Currently, O’Brien is the largest shareholder (29.9 per cent) in INM, the news and media group which publishes the Irish Independent, Sunday Independent, The Herald, Sunday World, The Star, The Belfast Telegraph and Sunday Life. The company also publishes 13 regional newspapers and recently agreed a deal to acquire seven more through the buy-out of the Celtic Media Group. Commenting on this latest deal, INM Chief Executive Robert Pitt outlines: “It is a clear objective of INM to support and strengthen its offering of national and regional newspapers and consolidation, as exemplified by this transaction, is the optimum way to protect the Group’s titles into the future.”
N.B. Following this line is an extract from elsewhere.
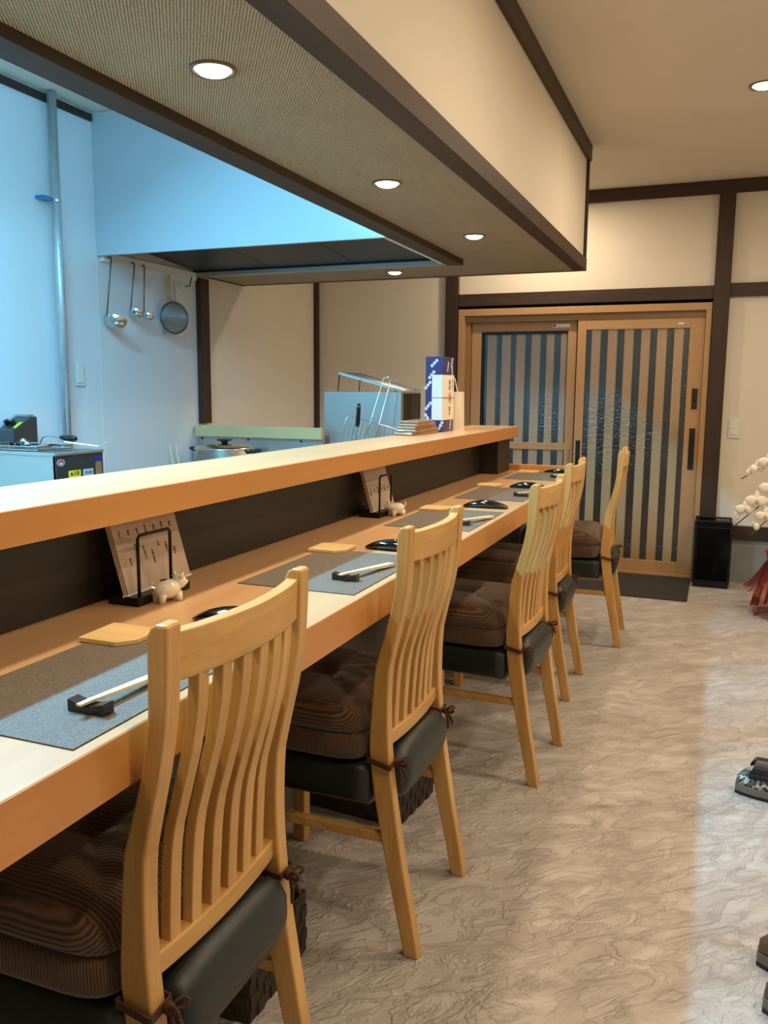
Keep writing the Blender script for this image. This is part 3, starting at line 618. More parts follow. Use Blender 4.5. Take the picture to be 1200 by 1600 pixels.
MB().tube(loopz, 0.0032, 8).build('handle_loop', 'steel', sk, world=True, smooth=True)
MB().lathe([(0.06, 0.0), (0.055, 0.012), (0.03, 0.03), (0.002, 0.036)], (-1.82, 4.22, 0.80), 20).build('skimmer_bowl', 'steel', sk, world=True, smooth=True)
tn = thing('turner', 'black handled steel turner standing before the wire rack', 'turner', (-1.83, 4.25, 0.80))
MB().tube([(-1.868, 4.30, 1.088), (-1.864, 4.30, 1.11), (-1.858, 4.30, 1.20), (-1.856, 4.30, 1.215)], [0.010, 0.0125, 0.0115, 0.008], 12).build('handle', 'black', tn, world=True, smooth=True)
MB().tube([(-1.858, 4.30, 1.196), (-1.8575, 4.30, 1.201)], 0.0128, 12).build('handle_ring', 'steel', tn, world=True)
MB().rbox((-1.875, 4.30, 1.01), (0.014, 0.003, 0.16), 0, 0.03).rbox((-1.885, 4.30, 0.865), (0.06, 0.002, 0.13), 0, 0.03).build('blade', 'steel', tn, world=True)
# white plastic rods
for j, (yy, zz) in enumerate(((4.15, 0.965), (4.21, 0.955))):
    tag(MB().tube([(-2.98, yy, 0.80), (-3.005, yy - 0.006, zz)], 0.007, 8).build('rolling_stick', 'paper'), 'pale stick leaning on the kitchen wall left of the pot, ' + ('nearer of two' if j == 0 else 'farther of two'), 'stick', 'pale sticks beside the pot')

# fryer
fr = thing('deep_fryer', 'stainless steel deep fryer with stickers on its dark side', 'fryer', (-2.65, 2.75, 0.80))
fx0, fx1, fy0, fy1, fz = -3.0, -2.43, 2.60, 2.875, 1.034
MB().box(fx0, fx1, fy0, fy1, 0.80, 0.83).box(fx0, fx1, fy0, fy0 + 0.01, 0.83, fz - 0.012).box(fx0, fx1, fy1 - 0.01, fy1, 0.83, fz - 0.012).box(fx0, fx0 + 0.01, fy0, fy1, 0.83, fz - 0.012).box(fx1 - 0.01, fx1, fy0, fy1, 0.83, fz - 0.012).build('tank', 'steelb', fr, world=True)
MB().box(fx1 + 0.0003, fx1 + 0.003, fy0, fy1, 0.80, fz - 0.012).build('side_sheet', 'steeld', fr, world=True)
mb = MB().box(fx0, fx1 + 0.006, fy0 - 0.006, fy0 + 0.014, fz - 0.012, fz).box(fx0, fx1 + 0.006, fy1 - 0.014, fy1 + 0.006, fz - 0.012, fz).box(fx1 - 0.014, fx1 + 0.006, fy0 + 0.014, fy1 - 0.014, fz - 0.012, fz).box(fx0, fx0 + 0.014, fy0 + 0.014, fy1 - 0.014, fz - 0.012, fz)
mb.build('rim', 'steelb', fr, world=True, bevel=0.002)
MB().box(fx0 + 0.012, fx1 - 0.012, fy0 + 0.012, fy1 - 0.012, 0.9, 0.985).build('oil', plain('frying_oil', (70, 44, 18), 0.08), fr, world=True)
sx_ = fx1 + 0.0032
def side_lab(y0, y1, z0, z1, mat): return MB().box(sx_, sx_ + 0.0008, y0, y1, z0, z1).build('label', mat, fr, world=True)
side_lab(2.668, 2.738, 0.928, 0.958, 'yellow'); side_lab(2.752, 2.812, 0.928, 0.958, 'label'); side_lab(2.818, 2.868, 0.99, 1.008, 'blue'); side_lab(2.828, 2.866, 0.90, 0.985, 'skewer')
MB().prism([(2.628 + 0.022 * math.cos(a), 0.994 + 0.014 * math.sin(a)) for a in [2 * PI * j / 20 for j in range(20)]], 0, sx_, sx_ + 0.0008).build('label', 'label', fr, world=True)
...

In addition to this significant print empire, O’Brien is also the principal shareholder of Communicorp which owns and operates a selection of media outlets, primarily commercial radio. The portfolio includes Newstalk, Today FM, Dublin’s 98FM, SPIN 1038 and SPIN South West and, according to DCU academic Roddy Flynn, this accounts for 20 per cent share of the Irish radio market. Communicorp disputes this figure and wrote to Flynn to ask for the finding to be changed to 16 per cent.

There are no maximum thresholds imposed upon media ownership in Ireland. However, the Competition and Consumer Protection Act (2014) emphasises: “[the] undesirability of allowing any one undertaking to hold significant interests [in excess of 20 per cent] within a sector or across different sectors of media business in the State.”